Material for this exercise =>

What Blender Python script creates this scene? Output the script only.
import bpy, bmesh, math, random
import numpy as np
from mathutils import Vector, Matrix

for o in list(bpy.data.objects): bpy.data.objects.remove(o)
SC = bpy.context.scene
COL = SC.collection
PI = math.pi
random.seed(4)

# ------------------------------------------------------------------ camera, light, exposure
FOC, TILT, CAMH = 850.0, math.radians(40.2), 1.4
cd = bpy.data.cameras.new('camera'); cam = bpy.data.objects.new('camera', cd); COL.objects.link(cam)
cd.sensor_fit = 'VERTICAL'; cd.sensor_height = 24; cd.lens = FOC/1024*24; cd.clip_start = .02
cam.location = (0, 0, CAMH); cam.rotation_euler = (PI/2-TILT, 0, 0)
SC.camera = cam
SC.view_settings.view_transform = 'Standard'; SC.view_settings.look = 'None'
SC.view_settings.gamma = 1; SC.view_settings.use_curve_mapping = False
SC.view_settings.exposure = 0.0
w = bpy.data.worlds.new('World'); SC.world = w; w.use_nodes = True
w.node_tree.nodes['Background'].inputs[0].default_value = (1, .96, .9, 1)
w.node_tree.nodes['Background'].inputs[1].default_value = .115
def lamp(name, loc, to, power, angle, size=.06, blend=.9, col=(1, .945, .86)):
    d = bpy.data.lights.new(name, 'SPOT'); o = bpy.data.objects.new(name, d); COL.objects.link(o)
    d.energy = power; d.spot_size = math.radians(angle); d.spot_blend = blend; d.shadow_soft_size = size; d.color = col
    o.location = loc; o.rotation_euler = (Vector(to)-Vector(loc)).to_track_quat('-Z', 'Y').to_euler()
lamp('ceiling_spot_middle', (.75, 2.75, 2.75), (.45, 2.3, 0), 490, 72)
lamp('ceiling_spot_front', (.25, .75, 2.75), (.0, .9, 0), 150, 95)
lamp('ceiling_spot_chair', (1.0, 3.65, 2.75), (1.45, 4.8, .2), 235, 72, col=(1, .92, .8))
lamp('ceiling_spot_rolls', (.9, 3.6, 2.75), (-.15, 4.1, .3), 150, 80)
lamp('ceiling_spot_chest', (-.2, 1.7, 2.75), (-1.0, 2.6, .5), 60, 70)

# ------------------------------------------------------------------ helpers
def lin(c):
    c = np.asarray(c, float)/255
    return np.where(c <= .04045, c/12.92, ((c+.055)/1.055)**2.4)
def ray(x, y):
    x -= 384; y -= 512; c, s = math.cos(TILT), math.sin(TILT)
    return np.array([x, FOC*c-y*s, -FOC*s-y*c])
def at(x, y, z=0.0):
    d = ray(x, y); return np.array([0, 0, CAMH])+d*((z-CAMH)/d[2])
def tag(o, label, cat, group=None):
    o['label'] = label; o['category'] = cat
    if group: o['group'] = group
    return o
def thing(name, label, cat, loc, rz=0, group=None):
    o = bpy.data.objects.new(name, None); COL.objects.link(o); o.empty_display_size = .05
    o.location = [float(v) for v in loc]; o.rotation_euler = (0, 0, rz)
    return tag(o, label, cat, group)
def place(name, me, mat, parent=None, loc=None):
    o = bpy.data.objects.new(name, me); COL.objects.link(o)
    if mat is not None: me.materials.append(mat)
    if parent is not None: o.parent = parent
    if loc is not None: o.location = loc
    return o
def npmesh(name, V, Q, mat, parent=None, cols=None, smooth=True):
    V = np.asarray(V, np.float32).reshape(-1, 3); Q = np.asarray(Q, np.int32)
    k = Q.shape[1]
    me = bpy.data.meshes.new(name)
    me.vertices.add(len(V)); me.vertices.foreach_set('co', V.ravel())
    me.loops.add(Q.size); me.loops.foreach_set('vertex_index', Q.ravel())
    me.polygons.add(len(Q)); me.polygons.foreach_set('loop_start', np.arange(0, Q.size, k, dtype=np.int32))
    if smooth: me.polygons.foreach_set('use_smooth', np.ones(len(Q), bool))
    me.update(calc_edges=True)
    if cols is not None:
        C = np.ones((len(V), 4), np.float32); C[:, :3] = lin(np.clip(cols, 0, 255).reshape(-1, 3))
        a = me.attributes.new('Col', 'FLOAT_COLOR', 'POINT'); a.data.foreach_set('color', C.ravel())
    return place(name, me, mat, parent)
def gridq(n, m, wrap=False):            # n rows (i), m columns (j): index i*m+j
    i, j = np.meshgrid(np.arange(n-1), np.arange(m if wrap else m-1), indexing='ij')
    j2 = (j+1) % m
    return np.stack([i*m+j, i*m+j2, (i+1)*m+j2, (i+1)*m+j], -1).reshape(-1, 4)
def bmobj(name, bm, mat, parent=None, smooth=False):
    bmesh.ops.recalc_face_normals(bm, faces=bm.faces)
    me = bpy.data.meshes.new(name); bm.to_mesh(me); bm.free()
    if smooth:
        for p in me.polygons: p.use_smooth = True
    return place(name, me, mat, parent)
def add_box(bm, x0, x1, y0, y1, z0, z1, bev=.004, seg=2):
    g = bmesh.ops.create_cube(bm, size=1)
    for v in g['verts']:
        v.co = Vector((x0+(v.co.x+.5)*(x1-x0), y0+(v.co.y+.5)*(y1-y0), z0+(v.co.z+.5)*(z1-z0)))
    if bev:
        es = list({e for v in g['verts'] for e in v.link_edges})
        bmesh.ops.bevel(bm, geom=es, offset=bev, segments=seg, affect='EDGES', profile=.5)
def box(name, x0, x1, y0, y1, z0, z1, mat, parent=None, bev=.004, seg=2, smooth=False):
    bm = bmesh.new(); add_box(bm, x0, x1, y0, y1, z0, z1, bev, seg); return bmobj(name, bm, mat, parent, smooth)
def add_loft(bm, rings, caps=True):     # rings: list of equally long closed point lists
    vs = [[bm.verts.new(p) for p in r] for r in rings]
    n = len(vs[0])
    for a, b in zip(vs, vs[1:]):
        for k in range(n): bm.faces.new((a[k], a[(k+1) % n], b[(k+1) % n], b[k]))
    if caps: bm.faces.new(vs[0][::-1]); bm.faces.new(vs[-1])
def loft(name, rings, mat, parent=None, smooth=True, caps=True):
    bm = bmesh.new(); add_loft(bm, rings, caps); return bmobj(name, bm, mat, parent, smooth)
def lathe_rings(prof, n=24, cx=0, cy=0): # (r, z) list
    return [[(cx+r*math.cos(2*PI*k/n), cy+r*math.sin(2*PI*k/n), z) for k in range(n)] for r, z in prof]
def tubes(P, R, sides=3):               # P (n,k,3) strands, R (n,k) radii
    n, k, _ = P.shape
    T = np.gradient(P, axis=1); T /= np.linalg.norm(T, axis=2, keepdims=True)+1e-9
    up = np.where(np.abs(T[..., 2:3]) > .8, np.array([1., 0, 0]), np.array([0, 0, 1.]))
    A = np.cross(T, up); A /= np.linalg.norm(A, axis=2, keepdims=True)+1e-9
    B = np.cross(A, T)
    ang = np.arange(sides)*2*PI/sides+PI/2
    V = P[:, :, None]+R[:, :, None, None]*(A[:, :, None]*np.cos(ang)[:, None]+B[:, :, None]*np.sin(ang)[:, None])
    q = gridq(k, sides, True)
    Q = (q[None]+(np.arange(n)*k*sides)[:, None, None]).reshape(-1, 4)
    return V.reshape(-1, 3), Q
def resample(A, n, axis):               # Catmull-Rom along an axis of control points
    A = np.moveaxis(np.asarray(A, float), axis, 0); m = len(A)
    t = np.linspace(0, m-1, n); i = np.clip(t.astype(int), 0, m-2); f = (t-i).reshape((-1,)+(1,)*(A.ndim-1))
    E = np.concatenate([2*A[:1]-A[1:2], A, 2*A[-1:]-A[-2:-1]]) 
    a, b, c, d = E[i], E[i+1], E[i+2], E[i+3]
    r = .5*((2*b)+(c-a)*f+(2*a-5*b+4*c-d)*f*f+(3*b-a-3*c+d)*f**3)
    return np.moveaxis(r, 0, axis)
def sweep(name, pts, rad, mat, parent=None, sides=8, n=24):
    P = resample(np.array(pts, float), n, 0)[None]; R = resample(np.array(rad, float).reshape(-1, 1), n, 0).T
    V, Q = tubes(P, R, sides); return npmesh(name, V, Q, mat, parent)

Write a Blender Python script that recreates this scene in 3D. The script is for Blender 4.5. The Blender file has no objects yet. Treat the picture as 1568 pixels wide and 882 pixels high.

Required work => The lines from the first of the entries through the line holding "2.6, .5), 60, 70)" are to be restated word for word, and no others.

Exercise result =>
What Blender Python script creates this scene? Output the script only.
import bpy, bmesh, math, random
import numpy as np
from mathutils import Vector, Matrix

for o in list(bpy.data.objects): bpy.data.objects.remove(o)
SC = bpy.context.scene
COL = SC.collection
PI = math.pi
random.seed(4)

# ------------------------------------------------------------------ camera, light, exposure
FOC, TILT, CAMH = 850.0, math.radians(40.2), 1.4
cd = bpy.data.cameras.new('camera'); cam = bpy.data.objects.new('camera', cd); COL.objects.link(cam)
cd.sensor_fit = 'VERTICAL'; cd.sensor_height = 24; cd.lens = FOC/1024*24; cd.clip_start = .02
cam.location = (0, 0, CAMH); cam.rotation_euler = (PI/2-TILT, 0, 0)
SC.camera = cam
SC.view_settings.view_transform = 'Standard'; SC.view_settings.look = 'None'
SC.view_settings.gamma = 1; SC.view_settings.use_curve_mapping = False
SC.view_settings.exposure = 0.0
w = bpy.data.worlds.new('World'); SC.world = w; w.use_nodes = True
w.node_tree.nodes['Background'].inputs[0].default_value = (1, .96, .9, 1)
w.node_tree.nodes['Background'].inputs[1].default_value = .115
def lamp(name, loc, to, power, angle, size=.06, blend=.9, col=(1, .945, .86)):
    d = bpy.data.lights.new(name, 'SPOT'); o = bpy.data.objects.new(name, d); COL.objects.link(o)
    d.energy = power; d.spot_size = math.radians(angle); d.spot_blend = blend; d.shadow_soft_size = size; d.color = col
    o.location = loc; o.rotation_euler = (Vector(to)-Vector(loc)).to_track_quat('-Z', 'Y').to_euler()
lamp('ceiling_spot_middle', (.75, 2.75, 2.75), (.45, 2.3, 0), 490, 72)
lamp('ceiling_spot_front', (.25, .75, 2.75), (.0, .9, 0), 150, 95)
lamp('ceiling_spot_chair', (1.0, 3.65, 2.75), (1.45, 4.8, .2), 235, 72, col=(1, .92, .8))
lamp('ceiling_spot_rolls', (.9, 3.6, 2.75), (-.15, 4.1, .3), 150, 80)
lamp('ceiling_spot_chest', (-.2, 1.7, 2.75), (-1.0, 2.6, .5), 60, 70)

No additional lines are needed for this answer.